Changement climatique: pas un agriculteur épargné par la nécessaire adaptation
CERFrance et la Chambre d’agriculture recoupent leurs données pour dresser un bilan de santé de l’agriculture cantalienne et donner des perspectives intégrant les changements climatiques.
Chaque année, la Chambre d’agriculture et CERFrance Cantal s’associent pour dresser le portrait objectif de la ferme Cantal et délivrer des pistes de travail pour optimiser les productions et les revenus. Un rendez-vous annuel(1) dont le thème est retenu selon la conjoncture du moment : cette fois, il était question d’aborder “les impacts technico-économiques du changement climatique”. Mais crise sanitaire oblige, la conférence du 16 mars n’a pu se tenir comme prévu. Les travaux des intervenants restent cependant d’actualité.
Joints par téléphone, Christophe Chabalier, responsable du service recherche, innovation et développement, et Yann Bouchard, du réseau d’élevages à la Chambre d’agriculture, ainsi que Nathalie Velay, chargée de mission au CERFrance du Massif central (voir ci-dessous), ont accepté de partager leurs conclusions.
Le constat
Le constat est bref et connu de tous : le département subit des sécheresses à répétition liées à un changement climatique pérenne qui conduit parfois à des situations très critiques. La nécessité de s’adapter ne fait aucun doute, mais personne n’est totalement prêt.Le projet de recherche AP3C (Adaptations des pratiques culturales au changement climatique) permet de modéliser les évolutions climatiques pour se projeter vers l’avenir, afin d’offrir des conseils appropriés pour anticiper cette évolution et livrer des pistes pour limiter la gestion en tension des fourrages.
Les techniciens démontrent qu’il va falloir différencier ce conseil en fonction des systèmes, mais aussi des secteurs géographiques.
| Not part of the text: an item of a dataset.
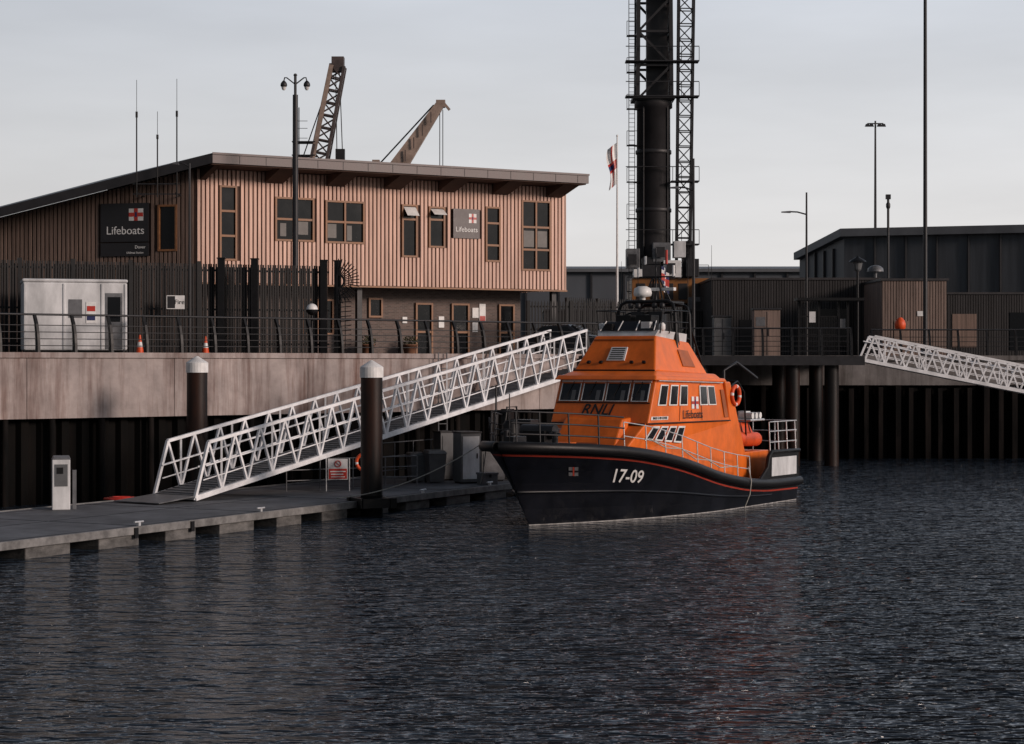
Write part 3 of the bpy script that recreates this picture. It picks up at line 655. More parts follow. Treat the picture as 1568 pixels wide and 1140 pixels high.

Élévation moyenne des températures, nombres de jours chauds (+ de 30°C), de jours de gel... : autant de paramètres qui prouvent clairement que si personne n’est épargné, les zones les plus basses (Aurillac-Châtaigneraie) souffriront encore davantage que les terres plus en altitude (Marcenat ou Coltines).
Selon Christophe Chabalier, les gels tardifs sur une végétation plus précoce font partie des risques. Très pénalisante également, la répartition des précipitations : peu de variations des cumuls annuels, mais des hivers et des printemps très secs et des fins d’été et des automnes trop humides, comme 2019 l’a illustré.
Les leviers mobilisables
Le choix des variétés de céréales ou de maïs, ainsi que celui des parcelles en fonction de leur exposition, va s’avérer primordial. Les techniciens évoquent aussi la pratique de cultures dérobées (à croissance rapide, cultivées entre deux cultures principales), l’implantation de sorgho, l’irrigation. Des solutions performantes, mais qui mobilisent de la main-d’œuvre. S’il n’y a pas de “levier passe-partout”, Yann Bouchard, dans son approche systémique, en considère deux à l’échelle des exploitations : la surface fourragère et le besoin du troupeau.
"On peut soit agir sur l’offre en fourrage, en irriguant ou en semant du méteil dans les prairies par exemple ; soit réduire la demande en fourrage, notamment en adoptant le vélage précoce.” Ce peut être aussi d’externaliser l’élevage de génisses, mais à quel coût ? En revanche, il considère comme risquée la réduction du cheptel. Les spécialistes invitent les éleveurs à opérer des choix avec pour seule ligne de mire la préservation du revenu. Quant à savoir si les trésoreries souffrent davantage en viande qu’en lait, Yann Bouchard reste très prudent. Certes, dans les deux cas, une UGB (unité gros bovin) consomme 13 kilos de matière sèche par jour et les revenus par UGB sont réputés supérieurs en élevage laitier... mais bien d’autres paramètres entrent en compte, interdisant des conclusions hâtives.
En revanche, des fiches synthétiques objectives reprenant les conclusions de ces travaux vont être éditées. Elles seront également exposées lors de formations spécifiques. Des données et des compétences d’animation qui peuvent être sollicitées dans les groupements de vulgarisation agricole (GVA).
1) À destination des organisations professionnelles agricoles et des agriculteurs, notamment des plus jeunes, installés ou non : la conférence se tient habituellement dans les lycées agricoles.